** Supplied records **
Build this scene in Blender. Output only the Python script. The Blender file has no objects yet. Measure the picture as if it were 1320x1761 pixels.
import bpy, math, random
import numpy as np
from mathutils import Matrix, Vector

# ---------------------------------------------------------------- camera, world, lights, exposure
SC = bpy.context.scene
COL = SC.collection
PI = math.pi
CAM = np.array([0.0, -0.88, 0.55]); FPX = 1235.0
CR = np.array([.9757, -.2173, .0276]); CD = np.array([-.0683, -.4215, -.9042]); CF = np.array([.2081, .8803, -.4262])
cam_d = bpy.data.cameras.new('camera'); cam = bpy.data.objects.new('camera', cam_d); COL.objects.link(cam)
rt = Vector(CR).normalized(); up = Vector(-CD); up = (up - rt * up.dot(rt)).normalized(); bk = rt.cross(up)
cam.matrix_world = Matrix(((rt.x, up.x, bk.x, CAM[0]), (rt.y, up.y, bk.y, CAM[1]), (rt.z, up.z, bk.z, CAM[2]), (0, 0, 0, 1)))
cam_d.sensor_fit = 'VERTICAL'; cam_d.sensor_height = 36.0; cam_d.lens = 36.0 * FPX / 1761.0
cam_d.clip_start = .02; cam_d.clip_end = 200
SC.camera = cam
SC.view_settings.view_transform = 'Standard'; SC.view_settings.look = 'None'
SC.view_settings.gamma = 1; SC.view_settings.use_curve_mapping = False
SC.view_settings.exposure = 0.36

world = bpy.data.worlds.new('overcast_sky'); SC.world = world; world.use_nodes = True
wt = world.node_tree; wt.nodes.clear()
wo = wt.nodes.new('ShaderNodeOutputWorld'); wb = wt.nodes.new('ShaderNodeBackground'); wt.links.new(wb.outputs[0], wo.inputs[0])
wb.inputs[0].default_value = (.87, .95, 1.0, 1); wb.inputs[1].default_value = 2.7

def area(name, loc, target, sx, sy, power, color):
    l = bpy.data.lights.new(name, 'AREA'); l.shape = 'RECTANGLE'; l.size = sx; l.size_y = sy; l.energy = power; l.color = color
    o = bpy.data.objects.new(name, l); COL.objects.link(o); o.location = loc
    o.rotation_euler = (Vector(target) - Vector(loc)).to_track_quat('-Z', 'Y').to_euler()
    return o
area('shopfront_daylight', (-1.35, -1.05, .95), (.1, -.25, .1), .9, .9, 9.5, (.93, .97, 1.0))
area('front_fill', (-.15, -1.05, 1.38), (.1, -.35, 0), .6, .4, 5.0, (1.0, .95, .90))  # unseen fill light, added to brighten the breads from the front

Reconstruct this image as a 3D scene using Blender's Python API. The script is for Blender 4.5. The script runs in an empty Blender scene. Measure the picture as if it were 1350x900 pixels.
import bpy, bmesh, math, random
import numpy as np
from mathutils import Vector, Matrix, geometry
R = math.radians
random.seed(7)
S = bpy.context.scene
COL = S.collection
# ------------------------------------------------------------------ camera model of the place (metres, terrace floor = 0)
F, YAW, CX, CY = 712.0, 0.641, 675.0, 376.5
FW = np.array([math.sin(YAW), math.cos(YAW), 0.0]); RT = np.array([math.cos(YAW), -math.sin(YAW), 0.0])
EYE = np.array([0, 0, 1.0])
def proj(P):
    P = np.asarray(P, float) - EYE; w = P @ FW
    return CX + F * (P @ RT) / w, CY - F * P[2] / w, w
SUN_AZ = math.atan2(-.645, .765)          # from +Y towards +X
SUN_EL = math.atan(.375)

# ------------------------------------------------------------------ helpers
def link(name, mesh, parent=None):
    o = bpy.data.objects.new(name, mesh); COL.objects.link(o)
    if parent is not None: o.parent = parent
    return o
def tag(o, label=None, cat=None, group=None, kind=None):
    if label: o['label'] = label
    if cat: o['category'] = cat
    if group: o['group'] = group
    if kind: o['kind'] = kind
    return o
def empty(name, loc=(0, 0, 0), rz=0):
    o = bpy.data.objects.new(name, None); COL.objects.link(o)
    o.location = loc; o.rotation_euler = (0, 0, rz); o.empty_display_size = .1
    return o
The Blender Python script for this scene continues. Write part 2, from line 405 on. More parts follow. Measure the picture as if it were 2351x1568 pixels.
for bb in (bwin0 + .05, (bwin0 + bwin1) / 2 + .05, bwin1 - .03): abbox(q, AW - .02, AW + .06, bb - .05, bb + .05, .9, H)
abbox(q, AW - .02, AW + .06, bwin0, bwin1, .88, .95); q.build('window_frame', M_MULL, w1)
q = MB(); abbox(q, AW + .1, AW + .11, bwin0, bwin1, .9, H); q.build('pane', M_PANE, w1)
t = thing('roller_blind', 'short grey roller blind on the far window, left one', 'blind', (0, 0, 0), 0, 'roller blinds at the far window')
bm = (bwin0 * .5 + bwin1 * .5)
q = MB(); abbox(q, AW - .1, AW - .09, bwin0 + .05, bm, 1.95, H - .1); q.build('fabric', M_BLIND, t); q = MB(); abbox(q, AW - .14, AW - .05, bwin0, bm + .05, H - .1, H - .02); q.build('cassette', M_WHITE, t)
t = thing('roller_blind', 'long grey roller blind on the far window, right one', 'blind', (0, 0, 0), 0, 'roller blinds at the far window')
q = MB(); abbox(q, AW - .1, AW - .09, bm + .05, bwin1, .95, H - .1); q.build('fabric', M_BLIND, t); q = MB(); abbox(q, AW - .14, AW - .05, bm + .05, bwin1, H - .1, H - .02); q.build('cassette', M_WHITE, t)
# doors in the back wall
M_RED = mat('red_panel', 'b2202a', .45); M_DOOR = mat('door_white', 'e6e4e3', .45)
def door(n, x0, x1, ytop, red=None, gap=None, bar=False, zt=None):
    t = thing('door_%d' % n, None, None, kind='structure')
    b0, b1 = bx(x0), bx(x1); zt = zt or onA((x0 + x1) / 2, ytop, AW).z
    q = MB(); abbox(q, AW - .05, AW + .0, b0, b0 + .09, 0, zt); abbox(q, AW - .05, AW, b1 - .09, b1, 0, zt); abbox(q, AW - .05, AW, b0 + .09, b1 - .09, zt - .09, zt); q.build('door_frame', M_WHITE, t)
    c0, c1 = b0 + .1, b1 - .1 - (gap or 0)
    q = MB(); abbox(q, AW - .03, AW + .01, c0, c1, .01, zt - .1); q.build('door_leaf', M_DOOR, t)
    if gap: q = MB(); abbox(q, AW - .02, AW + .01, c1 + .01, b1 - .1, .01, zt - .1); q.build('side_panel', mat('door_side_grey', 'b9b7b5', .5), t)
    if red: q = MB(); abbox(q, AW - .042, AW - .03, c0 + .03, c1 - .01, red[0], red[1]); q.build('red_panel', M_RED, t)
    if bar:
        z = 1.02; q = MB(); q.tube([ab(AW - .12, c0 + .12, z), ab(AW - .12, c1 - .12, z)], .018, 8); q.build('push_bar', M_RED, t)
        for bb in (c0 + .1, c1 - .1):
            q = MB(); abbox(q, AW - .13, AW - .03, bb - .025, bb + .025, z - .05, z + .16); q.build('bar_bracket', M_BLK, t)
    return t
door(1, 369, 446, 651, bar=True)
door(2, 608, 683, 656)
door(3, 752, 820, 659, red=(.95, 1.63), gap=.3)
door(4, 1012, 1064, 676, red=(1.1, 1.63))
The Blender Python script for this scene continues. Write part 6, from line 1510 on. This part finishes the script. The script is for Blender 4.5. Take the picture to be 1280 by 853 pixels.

** Instruction **
Repeat every entry word for word.

** Solution to the exercise **
Build this scene in Blender. Output only the Python script. The Blender file has no objects yet. Measure the picture as if it were 1320x1761 pixels.
import bpy, math, random
import numpy as np
from mathutils import Matrix, Vector

# ---------------------------------------------------------------- camera, world, lights, exposure
SC = bpy.context.scene
COL = SC.collection
PI = math.pi
CAM = np.array([0.0, -0.88, 0.55]); FPX = 1235.0
CR = np.array([.9757, -.2173, .0276]); CD = np.array([-.0683, -.4215, -.9042]); CF = np.array([.2081, .8803, -.4262])
cam_d = bpy.data.cameras.new('camera'); cam = bpy.data.objects.new('camera', cam_d); COL.objects.link(cam)
rt = Vector(CR).normalized(); up = Vector(-CD); up = (up - rt * up.dot(rt)).normalized(); bk = rt.cross(up)
cam.matrix_world = Matrix(((rt.x, up.x, bk.x, CAM[0]), (rt.y, up.y, bk.y, CAM[1]), (rt.z, up.z, bk.z, CAM[2]), (0, 0, 0, 1)))
cam_d.sensor_fit = 'VERTICAL'; cam_d.sensor_height = 36.0; cam_d.lens = 36.0 * FPX / 1761.0
cam_d.clip_start = .02; cam_d.clip_end = 200
SC.camera = cam
SC.view_settings.view_transform = 'Standard'; SC.view_settings.look = 'None'
SC.view_settings.gamma = 1; SC.view_settings.use_curve_mapping = False
SC.view_settings.exposure = 0.36

world = bpy.data.worlds.new('overcast_sky'); SC.world = world; world.use_nodes = True
wt = world.node_tree; wt.nodes.clear()
wo = wt.nodes.new('ShaderNodeOutputWorld'); wb = wt.nodes.new('ShaderNodeBackground'); wt.links.new(wb.outputs[0], wo.inputs[0])
wb.inputs[0].default_value = (.87, .95, 1.0, 1); wb.inputs[1].default_value = 2.7

def area(name, loc, target, sx, sy, power, color):
    l = bpy.data.lights.new(name, 'AREA'); l.shape = 'RECTANGLE'; l.size = sx; l.size_y = sy; l.energy = power; l.color = color
    o = bpy.data.objects.new(name, l); COL.objects.link(o); o.location = loc
    o.rotation_euler = (Vector(target) - Vector(loc)).to_track_quat('-Z', 'Y').to_euler()
    return o
area('shopfront_daylight', (-1.35, -1.05, .95), (.1, -.25, .1), .9, .9, 9.5, (.93, .97, 1.0))
area('front_fill', (-.15, -1.05, 1.38), (.1, -.35, 0), .6, .4, 5.0, (1.0, .95, .90))  # unseen fill light, added to brighten the breads from the front

Reconstruct this image as a 3D scene using Blender's Python API. The script is for Blender 4.5. The script runs in an empty Blender scene. Measure the picture as if it were 1350x900 pixels.
import bpy, bmesh, math, random
import numpy as np
from mathutils import Vector, Matrix, geometry
R = math.radians
random.seed(7)
S = bpy.context.scene
COL = S.collection
# ------------------------------------------------------------------ camera model of the place (metres, terrace floor = 0)
F, YAW, CX, CY = 712.0, 0.641, 675.0, 376.5
FW = np.array([math.sin(YAW), math.cos(YAW), 0.0]); RT = np.array([math.cos(YAW), -math.sin(YAW), 0.0])
EYE = np.array([0, 0, 1.0])
def proj(P):
    P = np.asarray(P, float) - EYE; w = P @ FW
    return CX + F * (P @ RT) / w, CY - F * P[2] / w, w
SUN_AZ = math.atan2(-.645, .765)          # from +Y towards +X
SUN_EL = math.atan(.375)

# ------------------------------------------------------------------ helpers
def link(name, mesh, parent=None):
    o = bpy.data.objects.new(name, mesh); COL.objects.link(o)
    if parent is not None: o.parent = parent
    return o
def tag(o, label=None, cat=None, group=None, kind=None):
    if label: o['label'] = label
    if cat: o['category'] = cat
    if group: o['group'] = group
    if kind: o['kind'] = kind
    return o
def empty(name, loc=(0, 0, 0), rz=0):
    o = bpy.data.objects.new(name, None); COL.objects.link(o)
    o.location = loc; o.rotation_euler = (0, 0, rz); o.empty_display_size = .1
    return o
The Blender Python script for this scene continues. Write part 2, from line 405 on. More parts follow. Measure the picture as if it were 2351x1568 pixels.
for bb in (bwin0 + .05, (bwin0 + bwin1) / 2 + .05, bwin1 - .03): abbox(q, AW - .02, AW + .06, bb - .05, bb + .05, .9, H)
abbox(q, AW - .02, AW + .06, bwin0, bwin1, .88, .95); q.build('window_frame', M_MULL, w1)
q = MB(); abbox(q, AW + .1, AW + .11, bwin0, bwin1, .9, H); q.build('pane', M_PANE, w1)
t = thing('roller_blind', 'short grey roller blind on the far window, left one', 'blind', (0, 0, 0), 0, 'roller blinds at the far window')
bm = (bwin0 * .5 + bwin1 * .5)
q = MB(); abbox(q, AW - .1, AW - .09, bwin0 + .05, bm, 1.95, H - .1); q.build('fabric', M_BLIND, t); q = MB(); abbox(q, AW - .14, AW - .05, bwin0, bm + .05, H - .1, H - .02); q.build('cassette', M_WHITE, t)
t = thing('roller_blind', 'long grey roller blind on the far window, right one', 'blind', (0, 0, 0), 0, 'roller blinds at the far window')
q = MB(); abbox(q, AW - .1, AW - .09, bm + .05, bwin1, .95, H - .1); q.build('fabric', M_BLIND, t); q = MB(); abbox(q, AW - .14, AW - .05, bm + .05, bwin1, H - .1, H - .02); q.build('cassette', M_WHITE, t)
# doors in the back wall
M_RED = mat('red_panel', 'b2202a', .45); M_DOOR = mat('door_white', 'e6e4e3', .45)
def door(n, x0, x1, ytop, red=None, gap=None, bar=False, zt=None):
    t = thing('door_%d' % n, None, None, kind='structure')
    b0, b1 = bx(x0), bx(x1); zt = zt or onA((x0 + x1) / 2, ytop, AW).z
    q = MB(); abbox(q, AW - .05, AW + .0, b0, b0 + .09, 0, zt); abbox(q, AW - .05, AW, b1 - .09, b1, 0, zt); abbox(q, AW - .05, AW, b0 + .09, b1 - .09, zt - .09, zt); q.build('door_frame', M_WHITE, t)
    c0, c1 = b0 + .1, b1 - .1 - (gap or 0)
    q = MB(); abbox(q, AW - .03, AW + .01, c0, c1, .01, zt - .1); q.build('door_leaf', M_DOOR, t)
    if gap: q = MB(); abbox(q, AW - .02, AW + .01, c1 + .01, b1 - .1, .01, zt - .1); q.build('side_panel', mat('door_side_grey', 'b9b7b5', .5), t)
    if red: q = MB(); abbox(q, AW - .042, AW - .03, c0 + .03, c1 - .01, red[0], red[1]); q.build('red_panel', M_RED, t)
    if bar:
        z = 1.02; q = MB(); q.tube([ab(AW - .12, c0 + .12, z), ab(AW - .12, c1 - .12, z)], .018, 8); q.build('push_bar', M_RED, t)
        for bb in (c0 + .1, c1 - .1):
            q = MB(); abbox(q, AW - .13, AW - .03, bb - .025, bb + .025, z - .05, z + .16); q.build('bar_bracket', M_BLK, t)
    return t
door(1, 369, 446, 651, bar=True)
door(2, 608, 683, 656)
door(3, 752, 820, 659, red=(.95, 1.63), gap=.3)
door(4, 1012, 1064, 676, red=(1.1, 1.63))
The Blender Python script for this scene continues. Write part 6, from line 1510 on. This part finishes the script. The script is for Blender 4.5. Take the picture to be 1280 by 853 pixels.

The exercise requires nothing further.